Badawi, a 30-year-old blogger and freedom of expression activist, has already received the first 50 lashes of a total of one thousand to which he was sentenced for having equated different religions in an article he posted.
Breitbart News has obtained a copy of the letter, which bears the signatures of the five advocates, all of whom are members of the US Commission on International Religious Freedom: Princeton Law Professor Robert P. George, Harvard Law Professor Mary Ann Glendon, Dr. Zuhdi Jasser, President of the American Islamic Forum for Democracy, Daniel I. Mark, who teaches political science at Villanova University, and Katrina Lantos Swett, President of The Lantos Foundation.
In their letter, the five signatories remark on having seen “officials representing the Kingdom of Saudi Arabia” participating in the recent March in Paris to protest the “brutal murders committed in the name of Islam.”
They note that the March was a demonstration in support of human rights and civil liberties, including “the liberty to criticize religion.” The Saudi presence, they said, was an important statement about “basic rights and liberties enshrined in international covenants and agreements to which the Kingdom has, to its credit, subscribed.”
And yet, the authors say, “we note with sorrow that in the Kingdom itself Raif Badawi stands condemned under rules that flagrantly violate these human rights and civil liberties and is being subjected to an unspeakably cruel punishment of 1000 lashes.”

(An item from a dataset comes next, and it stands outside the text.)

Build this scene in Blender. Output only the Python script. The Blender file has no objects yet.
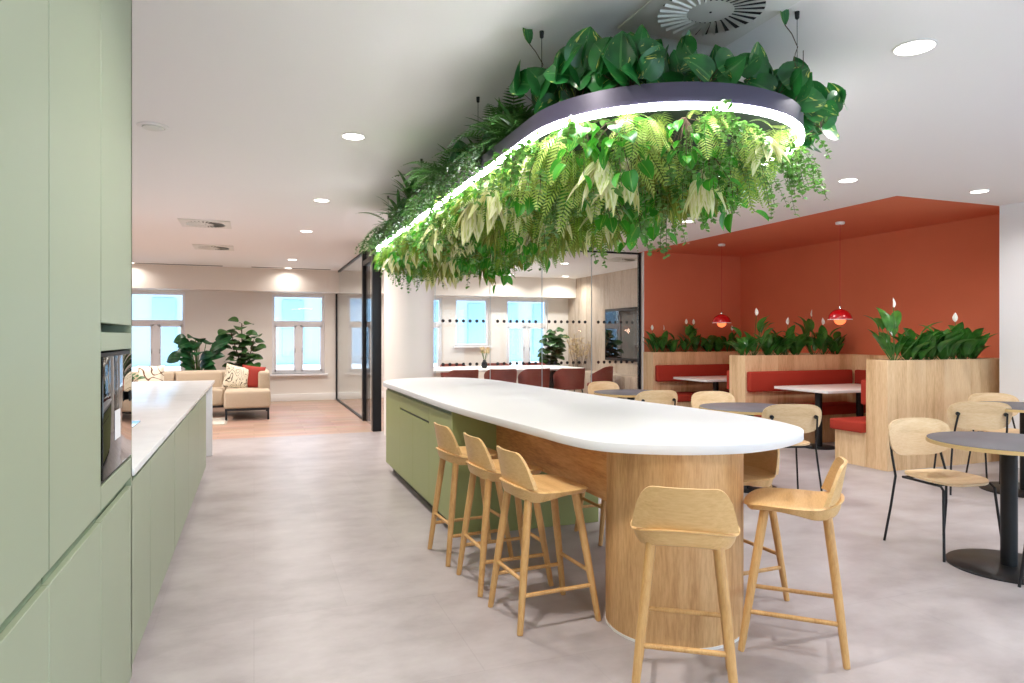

“We call on the government of the Kingdom to put a halt to this grave injustice,” they write.
“We are persons of different faiths, yet we are united in a sense of obligation to condemn and resist injustice and to suffer with its victims, if need be,” the letter reads.
“We therefore make the following request. If your government will not remit the punishment of Raif Badawi, we respectfully ask that you permit each of us to take 100 of the lashes that would be given to him,” they say.
The letter concludes: “We would rather share in his victimization than stand by and watch him being cruelly tortured. If your government does not see fit to stop this from happening, we are prepared to present ourselves to receive our share of Mr. Badawi’s unjust punishment.”